Barrierefreie Wohnungen sind dabei nicht nur für ältere Menschen relevant. Auch Menschen mit Behinderungen sind darauf angewiesen - und Familien profitieren ebenfalls davon, weiß Günther, "schließlich kommt man mit einem Kinderwagen genauso gut durch breite Türen und schwellenlose Räume wie mit einem Rollator." Der tatsächliche Bedarf an altersgerechtem Wohnraum dürfte also noch deutlich höher sein.
Finanzielle Hürden für ältere Mieter
Neben der knappen Verfügbarkeit von Wohnungen spielt auch die finanzielle Situation vieler Seniorinnen und Senioren eine Rolle. Die durchschnittliche Kaltmiete in Nürnberg liegt derzeit bei rund 8,20 Euro pro Quadratmeter. Doch 69 Prozent der älteren Mieterhaushalte wohnen günstiger - etwa 26.200 Haushalte zahlen, laut Angaben des Pestel-Instituts, derzeit weniger als die Durchschnittsmiete. Das zeigt, dass viele Senioren auf bezahlbaren Wohnraum angewiesen sind.
Wie der Verband Bayerischer Wohnungsunternehmen e.V. (VdW Bayern) mitteilt, ist der Wohnungsbau sozial orientierter Wohnungen in Mittelfranken allerdings stark zurück gegangen. Im Jahr 2024 seien nur 262 geförderte Wohnungen fertiggestellt worden - zum Vergleich: Im Jahr 2021 waren es noch 842. Insgesamt würden laut VdW rund 200.000 bezahlbare Wohnungen in Bayern fehlen.
Rund 60 Prozent der Bevölkerung in Nürnberg haben Anspruch auf geförderte Wohnungen. Wie die Wirtschafts- und Wissenschaftsreferentin von Nürnberg erklärt, können Menschen innerhalb einer bestimmten Einkommensgrenze außerdem Zuschüsse von bis zu 10.000 Euro für bauliche Maßnahmen erhalten, beispielsweise für spezielle Rampen, Treppenlifte oder den barrierefreien Umbau des Badezimmers.

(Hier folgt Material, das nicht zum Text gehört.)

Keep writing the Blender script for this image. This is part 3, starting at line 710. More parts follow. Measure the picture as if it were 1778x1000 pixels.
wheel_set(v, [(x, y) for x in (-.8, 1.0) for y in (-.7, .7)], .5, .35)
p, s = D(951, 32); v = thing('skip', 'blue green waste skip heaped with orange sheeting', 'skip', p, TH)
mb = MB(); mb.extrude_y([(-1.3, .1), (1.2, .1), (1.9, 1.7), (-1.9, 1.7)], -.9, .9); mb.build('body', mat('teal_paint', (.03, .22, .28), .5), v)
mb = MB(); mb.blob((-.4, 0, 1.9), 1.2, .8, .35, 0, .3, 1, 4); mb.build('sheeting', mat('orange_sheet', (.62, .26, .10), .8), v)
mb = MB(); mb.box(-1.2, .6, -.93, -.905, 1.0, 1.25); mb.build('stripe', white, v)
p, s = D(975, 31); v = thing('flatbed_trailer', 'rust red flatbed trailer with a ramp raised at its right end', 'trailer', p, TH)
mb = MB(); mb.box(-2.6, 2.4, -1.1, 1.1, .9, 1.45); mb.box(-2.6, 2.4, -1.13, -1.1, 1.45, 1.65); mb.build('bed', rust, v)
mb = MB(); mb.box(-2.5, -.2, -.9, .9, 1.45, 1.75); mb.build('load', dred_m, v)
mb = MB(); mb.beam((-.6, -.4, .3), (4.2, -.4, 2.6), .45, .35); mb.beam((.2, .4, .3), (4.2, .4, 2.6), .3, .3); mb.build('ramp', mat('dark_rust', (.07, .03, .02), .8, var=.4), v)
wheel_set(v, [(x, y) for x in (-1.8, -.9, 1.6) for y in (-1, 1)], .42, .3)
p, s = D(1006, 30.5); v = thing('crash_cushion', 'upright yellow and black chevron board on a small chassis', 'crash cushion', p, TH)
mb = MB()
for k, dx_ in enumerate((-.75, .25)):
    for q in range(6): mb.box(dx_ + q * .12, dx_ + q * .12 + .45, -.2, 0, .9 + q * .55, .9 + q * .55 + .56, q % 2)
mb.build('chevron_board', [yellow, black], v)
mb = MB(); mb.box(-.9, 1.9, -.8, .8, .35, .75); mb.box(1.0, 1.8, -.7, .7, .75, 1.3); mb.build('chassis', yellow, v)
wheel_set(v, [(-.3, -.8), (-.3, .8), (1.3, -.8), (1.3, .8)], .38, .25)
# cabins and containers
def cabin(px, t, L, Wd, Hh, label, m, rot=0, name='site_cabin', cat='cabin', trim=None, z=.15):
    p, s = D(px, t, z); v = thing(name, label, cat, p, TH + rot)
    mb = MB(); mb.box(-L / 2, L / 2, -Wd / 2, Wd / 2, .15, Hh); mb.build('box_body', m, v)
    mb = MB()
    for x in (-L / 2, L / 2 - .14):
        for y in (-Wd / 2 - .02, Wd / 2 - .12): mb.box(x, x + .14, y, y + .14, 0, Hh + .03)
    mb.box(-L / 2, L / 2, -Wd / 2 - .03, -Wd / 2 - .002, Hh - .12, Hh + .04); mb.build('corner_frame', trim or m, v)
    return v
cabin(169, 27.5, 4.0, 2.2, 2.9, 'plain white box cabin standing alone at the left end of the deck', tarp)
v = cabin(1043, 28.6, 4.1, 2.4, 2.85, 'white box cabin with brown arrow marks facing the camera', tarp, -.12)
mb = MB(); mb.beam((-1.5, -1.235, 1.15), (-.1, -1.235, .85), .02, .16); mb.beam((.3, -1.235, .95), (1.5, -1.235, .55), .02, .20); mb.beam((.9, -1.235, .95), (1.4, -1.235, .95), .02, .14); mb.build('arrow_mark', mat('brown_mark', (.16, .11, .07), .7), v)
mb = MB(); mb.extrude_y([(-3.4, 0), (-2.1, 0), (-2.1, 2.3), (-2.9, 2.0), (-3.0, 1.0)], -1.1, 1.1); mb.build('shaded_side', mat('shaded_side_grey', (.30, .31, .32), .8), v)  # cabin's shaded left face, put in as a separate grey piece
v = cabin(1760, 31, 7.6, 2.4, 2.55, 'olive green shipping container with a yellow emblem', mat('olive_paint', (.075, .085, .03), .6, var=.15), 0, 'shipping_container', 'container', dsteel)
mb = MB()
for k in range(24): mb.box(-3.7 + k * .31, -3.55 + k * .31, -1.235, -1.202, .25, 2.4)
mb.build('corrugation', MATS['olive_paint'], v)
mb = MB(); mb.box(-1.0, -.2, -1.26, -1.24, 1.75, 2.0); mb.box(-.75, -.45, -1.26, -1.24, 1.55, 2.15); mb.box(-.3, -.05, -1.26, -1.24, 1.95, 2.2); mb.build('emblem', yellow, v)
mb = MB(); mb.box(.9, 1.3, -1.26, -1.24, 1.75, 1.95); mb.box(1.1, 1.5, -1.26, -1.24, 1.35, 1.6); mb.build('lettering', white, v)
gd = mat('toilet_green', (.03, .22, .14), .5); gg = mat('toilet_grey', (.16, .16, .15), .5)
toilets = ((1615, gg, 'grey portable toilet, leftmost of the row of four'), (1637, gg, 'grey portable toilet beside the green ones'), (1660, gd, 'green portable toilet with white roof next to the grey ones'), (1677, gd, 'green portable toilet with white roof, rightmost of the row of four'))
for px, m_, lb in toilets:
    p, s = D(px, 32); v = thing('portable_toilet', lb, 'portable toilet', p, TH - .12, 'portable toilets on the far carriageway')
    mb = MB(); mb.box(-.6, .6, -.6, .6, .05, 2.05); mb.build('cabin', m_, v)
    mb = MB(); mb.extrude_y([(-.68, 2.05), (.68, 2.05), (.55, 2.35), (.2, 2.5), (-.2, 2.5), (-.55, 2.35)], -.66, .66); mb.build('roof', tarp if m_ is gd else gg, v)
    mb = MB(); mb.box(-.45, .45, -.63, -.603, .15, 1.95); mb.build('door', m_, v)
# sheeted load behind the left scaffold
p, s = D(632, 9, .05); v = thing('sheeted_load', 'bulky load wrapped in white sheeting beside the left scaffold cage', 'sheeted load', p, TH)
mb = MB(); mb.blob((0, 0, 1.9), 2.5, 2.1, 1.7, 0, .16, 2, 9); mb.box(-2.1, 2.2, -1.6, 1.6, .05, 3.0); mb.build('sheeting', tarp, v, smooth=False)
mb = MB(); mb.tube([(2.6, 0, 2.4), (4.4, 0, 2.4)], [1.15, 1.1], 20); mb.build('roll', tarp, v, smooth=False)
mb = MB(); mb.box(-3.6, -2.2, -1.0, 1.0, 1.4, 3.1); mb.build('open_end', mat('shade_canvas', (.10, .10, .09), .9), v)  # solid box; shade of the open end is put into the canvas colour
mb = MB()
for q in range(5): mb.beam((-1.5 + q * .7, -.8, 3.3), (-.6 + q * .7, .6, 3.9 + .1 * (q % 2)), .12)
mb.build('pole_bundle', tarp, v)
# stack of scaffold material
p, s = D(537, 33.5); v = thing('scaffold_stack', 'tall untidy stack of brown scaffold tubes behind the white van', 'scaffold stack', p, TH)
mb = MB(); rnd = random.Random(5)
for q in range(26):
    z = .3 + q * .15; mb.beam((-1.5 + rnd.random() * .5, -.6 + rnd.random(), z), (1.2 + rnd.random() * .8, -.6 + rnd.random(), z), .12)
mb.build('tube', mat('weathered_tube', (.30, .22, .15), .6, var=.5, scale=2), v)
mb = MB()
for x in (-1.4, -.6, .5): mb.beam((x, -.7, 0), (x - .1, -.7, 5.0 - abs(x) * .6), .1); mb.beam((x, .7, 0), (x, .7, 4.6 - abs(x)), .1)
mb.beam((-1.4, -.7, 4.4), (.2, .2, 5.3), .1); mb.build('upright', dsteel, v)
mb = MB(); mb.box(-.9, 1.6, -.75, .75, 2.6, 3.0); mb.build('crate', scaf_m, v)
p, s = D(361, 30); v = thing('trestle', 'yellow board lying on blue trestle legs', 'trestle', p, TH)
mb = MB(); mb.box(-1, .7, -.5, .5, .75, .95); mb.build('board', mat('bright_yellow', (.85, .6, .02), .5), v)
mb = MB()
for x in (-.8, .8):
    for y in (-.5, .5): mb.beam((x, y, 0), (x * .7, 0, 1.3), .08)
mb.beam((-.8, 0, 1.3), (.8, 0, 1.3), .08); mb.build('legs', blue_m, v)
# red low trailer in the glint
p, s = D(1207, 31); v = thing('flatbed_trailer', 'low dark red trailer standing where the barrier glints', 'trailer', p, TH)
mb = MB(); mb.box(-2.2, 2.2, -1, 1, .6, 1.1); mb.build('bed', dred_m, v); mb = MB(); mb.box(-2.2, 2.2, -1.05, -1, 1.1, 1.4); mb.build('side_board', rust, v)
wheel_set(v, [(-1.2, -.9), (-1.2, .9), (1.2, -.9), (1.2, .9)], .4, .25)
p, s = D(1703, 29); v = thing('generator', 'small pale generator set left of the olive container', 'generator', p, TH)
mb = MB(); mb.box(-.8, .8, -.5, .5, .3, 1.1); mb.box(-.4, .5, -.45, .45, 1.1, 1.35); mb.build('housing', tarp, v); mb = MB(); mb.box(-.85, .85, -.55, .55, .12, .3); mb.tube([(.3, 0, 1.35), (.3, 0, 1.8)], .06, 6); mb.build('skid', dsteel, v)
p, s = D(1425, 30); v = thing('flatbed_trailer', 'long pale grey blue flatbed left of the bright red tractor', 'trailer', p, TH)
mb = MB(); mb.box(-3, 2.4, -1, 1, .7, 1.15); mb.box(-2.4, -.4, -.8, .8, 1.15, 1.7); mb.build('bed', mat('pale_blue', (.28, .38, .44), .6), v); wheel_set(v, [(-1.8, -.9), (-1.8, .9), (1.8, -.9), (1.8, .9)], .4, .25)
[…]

Bau von Wohnprojekten soll Abhilfe schaffen
Um der Wohnungsnot in Nürnberg entgegenzuwirken gibt es Neubauprojekte, die speziell auf Senioren ausgerichtet sind. So hat 2024 beispielsweise das Evangelische Siedlungswerk in der Webersgasse "ein Wohngebäude mit 50 geförderten, barrierefreien Wohneinheiten für Seniorinnen und Senioren errichtet", erklärt Heilmaier. Der Freistaat Bayern habe das Bauvorhaben im Rahmen der einkommensorientierten Förderung mit rund 1,8 Millionen Euro unterstützt, wodurch Mieten von 5,50 Euro pro Quadratmeter ermöglicht werden konnten.
Auch die wbg Nürnberg GmbH plant bis 2026 ein Pflegeheim und geförderte Mietwohnungen im Stadtteil St.Johannis. Dabei entstehen, laut Angaben der Stadt Nürnberg, 23 altersgerechte Zweizimmerwohnungen sowie acht Vierzimmerwohnungen für Wohngruppen älterer Menschen. Auch hier würden die Mieten dank Fördergeldern unter dem Durchschnitt liegen, betont Heilmaier.
Insgesamt gibt es in Nürnberg derzeit rund 17.300 geförderte Mietwohnungen. Stand Januar 2025 befinden sich weitere 873 barrierefreie Mietwohnungen in Planung oder im Bau.